### WHAT THIS TASK INVOLVES
Consider the data that follows and state how many lines contain the string "left", using the number alone.

-- BEGIN GIVEN DATA --

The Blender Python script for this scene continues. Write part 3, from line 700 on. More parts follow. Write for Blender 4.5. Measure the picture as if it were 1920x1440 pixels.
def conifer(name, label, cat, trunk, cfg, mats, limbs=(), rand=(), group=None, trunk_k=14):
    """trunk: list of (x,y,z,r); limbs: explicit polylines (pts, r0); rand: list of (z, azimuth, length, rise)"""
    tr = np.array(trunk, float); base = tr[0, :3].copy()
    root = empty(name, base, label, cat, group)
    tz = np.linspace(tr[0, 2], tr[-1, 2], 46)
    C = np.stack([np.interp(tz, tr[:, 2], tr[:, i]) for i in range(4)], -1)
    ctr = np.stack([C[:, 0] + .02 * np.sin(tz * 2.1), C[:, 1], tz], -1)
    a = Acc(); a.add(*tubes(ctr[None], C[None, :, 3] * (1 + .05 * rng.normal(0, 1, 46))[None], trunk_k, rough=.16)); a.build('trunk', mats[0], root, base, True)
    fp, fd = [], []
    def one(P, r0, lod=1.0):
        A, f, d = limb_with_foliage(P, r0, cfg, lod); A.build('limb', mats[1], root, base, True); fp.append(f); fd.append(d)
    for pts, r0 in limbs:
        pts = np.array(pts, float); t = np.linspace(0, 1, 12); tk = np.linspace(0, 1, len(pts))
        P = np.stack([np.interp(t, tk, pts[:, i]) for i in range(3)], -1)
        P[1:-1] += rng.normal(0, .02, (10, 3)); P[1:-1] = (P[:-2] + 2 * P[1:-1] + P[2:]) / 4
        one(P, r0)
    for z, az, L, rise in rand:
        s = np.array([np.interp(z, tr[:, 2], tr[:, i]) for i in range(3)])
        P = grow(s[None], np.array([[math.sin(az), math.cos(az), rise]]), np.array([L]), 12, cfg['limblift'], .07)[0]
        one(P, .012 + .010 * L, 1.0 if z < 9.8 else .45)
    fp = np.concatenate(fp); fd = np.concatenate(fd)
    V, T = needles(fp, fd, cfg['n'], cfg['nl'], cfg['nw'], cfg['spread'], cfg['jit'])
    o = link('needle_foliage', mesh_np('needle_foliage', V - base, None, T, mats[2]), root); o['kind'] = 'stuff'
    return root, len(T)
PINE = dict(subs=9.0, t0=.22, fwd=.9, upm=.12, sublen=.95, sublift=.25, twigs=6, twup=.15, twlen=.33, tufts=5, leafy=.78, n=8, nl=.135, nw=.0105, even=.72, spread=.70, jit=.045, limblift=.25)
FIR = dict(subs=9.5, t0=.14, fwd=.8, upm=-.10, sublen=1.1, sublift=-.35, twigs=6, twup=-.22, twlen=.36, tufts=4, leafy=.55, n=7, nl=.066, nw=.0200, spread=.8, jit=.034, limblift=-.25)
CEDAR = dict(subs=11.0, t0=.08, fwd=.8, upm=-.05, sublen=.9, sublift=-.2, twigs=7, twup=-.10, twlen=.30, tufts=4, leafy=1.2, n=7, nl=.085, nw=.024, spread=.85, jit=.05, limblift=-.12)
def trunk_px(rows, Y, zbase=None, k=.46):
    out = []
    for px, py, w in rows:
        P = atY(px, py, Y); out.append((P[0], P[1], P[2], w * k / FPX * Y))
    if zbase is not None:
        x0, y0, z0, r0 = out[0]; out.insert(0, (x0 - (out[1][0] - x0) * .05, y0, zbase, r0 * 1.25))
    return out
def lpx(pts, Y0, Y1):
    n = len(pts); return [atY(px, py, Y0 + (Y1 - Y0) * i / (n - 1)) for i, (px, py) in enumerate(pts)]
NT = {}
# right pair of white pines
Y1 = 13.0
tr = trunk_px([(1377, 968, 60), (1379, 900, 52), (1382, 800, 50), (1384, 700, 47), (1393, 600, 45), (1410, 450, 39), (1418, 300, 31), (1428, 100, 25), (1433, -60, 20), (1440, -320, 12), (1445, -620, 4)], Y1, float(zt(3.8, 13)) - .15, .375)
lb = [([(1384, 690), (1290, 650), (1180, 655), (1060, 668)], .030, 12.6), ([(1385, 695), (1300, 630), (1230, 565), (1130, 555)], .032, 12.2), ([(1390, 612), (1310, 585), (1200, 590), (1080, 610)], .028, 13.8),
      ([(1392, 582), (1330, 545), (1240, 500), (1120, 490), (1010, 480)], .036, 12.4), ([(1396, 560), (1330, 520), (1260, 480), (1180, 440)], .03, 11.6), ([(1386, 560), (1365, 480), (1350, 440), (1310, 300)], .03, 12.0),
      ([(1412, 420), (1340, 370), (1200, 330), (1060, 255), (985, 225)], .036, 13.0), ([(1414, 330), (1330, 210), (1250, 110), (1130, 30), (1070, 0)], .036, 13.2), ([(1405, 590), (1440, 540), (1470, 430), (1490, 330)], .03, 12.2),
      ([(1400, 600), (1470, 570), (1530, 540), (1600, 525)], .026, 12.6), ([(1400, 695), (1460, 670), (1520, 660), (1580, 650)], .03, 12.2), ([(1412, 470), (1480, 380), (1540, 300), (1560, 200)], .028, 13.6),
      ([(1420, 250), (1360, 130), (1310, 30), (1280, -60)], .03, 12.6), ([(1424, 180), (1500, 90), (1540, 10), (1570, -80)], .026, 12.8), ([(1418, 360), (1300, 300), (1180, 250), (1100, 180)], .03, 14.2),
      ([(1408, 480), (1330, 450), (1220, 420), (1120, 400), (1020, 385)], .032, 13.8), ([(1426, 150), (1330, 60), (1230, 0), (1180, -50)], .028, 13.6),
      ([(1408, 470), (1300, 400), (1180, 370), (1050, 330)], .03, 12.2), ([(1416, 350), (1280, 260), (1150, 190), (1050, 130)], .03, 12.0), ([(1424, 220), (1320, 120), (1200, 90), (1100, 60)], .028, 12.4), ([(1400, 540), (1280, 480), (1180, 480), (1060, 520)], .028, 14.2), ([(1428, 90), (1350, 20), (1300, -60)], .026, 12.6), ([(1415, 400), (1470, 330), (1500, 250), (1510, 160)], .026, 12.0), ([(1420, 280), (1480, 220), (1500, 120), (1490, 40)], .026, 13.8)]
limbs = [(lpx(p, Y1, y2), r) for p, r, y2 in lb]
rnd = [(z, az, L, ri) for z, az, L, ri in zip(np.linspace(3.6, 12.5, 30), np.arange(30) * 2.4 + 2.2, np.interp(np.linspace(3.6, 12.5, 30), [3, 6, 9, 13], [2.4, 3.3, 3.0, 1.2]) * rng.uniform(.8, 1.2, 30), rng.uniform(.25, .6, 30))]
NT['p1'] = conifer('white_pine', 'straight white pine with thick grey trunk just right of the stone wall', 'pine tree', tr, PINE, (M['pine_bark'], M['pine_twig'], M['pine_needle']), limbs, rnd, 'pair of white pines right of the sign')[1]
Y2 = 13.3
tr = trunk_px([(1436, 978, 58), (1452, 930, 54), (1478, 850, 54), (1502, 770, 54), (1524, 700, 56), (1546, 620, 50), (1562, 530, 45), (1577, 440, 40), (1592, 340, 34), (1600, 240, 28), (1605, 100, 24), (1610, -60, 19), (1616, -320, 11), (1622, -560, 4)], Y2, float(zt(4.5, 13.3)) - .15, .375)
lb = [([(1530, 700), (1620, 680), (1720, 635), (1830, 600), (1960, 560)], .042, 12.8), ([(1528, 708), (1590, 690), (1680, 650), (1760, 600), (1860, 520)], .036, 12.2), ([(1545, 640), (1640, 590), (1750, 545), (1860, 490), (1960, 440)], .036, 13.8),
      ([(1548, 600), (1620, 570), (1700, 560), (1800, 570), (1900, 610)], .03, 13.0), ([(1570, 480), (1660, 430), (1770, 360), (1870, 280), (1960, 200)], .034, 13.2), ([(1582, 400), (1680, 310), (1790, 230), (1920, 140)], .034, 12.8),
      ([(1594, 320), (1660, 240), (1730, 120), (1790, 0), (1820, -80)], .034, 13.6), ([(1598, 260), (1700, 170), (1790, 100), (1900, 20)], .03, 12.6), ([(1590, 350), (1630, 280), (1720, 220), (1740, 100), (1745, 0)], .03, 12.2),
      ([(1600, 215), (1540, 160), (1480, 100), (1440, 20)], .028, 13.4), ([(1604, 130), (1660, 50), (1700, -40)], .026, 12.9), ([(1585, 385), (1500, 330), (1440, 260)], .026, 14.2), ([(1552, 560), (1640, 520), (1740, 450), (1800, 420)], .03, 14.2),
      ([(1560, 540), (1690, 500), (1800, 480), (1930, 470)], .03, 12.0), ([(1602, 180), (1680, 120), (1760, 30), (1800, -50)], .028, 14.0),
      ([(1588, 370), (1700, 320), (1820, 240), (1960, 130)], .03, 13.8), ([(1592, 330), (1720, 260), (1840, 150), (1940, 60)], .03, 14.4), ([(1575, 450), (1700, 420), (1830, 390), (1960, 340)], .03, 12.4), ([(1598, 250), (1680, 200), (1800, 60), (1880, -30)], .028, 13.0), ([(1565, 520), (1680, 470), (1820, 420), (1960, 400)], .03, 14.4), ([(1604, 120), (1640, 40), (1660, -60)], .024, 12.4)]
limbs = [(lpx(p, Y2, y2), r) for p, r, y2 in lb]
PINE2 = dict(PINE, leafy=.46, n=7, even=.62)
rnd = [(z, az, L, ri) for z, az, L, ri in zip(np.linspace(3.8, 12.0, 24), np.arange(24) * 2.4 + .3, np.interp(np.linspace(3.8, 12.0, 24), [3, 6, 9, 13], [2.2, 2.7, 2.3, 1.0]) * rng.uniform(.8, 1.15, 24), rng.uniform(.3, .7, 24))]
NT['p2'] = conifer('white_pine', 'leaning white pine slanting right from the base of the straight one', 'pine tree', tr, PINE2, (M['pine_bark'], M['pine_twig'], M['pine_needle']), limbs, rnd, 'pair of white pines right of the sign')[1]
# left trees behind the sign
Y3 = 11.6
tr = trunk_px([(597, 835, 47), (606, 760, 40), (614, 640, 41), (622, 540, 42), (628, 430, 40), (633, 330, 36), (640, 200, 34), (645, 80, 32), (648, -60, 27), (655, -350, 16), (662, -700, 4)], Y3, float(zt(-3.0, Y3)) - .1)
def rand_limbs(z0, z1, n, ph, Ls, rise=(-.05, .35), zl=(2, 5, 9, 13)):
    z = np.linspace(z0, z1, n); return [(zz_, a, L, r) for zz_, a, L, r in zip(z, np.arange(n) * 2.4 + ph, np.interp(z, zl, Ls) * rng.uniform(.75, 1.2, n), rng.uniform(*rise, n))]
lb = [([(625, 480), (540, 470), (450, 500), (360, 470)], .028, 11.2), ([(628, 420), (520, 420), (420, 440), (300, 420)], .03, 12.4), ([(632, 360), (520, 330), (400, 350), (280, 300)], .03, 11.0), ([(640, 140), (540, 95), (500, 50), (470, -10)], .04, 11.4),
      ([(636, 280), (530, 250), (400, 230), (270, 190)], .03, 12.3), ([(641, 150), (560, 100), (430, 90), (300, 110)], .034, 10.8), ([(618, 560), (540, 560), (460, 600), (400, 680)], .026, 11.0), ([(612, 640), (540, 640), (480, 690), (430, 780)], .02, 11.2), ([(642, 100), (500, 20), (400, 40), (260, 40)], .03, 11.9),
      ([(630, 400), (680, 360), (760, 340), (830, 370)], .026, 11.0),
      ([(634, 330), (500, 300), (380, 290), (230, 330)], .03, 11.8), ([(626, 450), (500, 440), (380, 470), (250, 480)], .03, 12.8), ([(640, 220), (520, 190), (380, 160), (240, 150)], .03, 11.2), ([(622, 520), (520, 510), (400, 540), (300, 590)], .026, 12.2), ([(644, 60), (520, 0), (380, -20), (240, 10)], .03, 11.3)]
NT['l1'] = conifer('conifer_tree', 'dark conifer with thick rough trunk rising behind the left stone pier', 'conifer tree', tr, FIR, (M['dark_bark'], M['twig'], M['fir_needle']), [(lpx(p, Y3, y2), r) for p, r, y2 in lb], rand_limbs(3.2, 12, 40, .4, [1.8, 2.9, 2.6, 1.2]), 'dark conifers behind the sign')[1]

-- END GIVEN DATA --

### FINISHED EXERCISE
2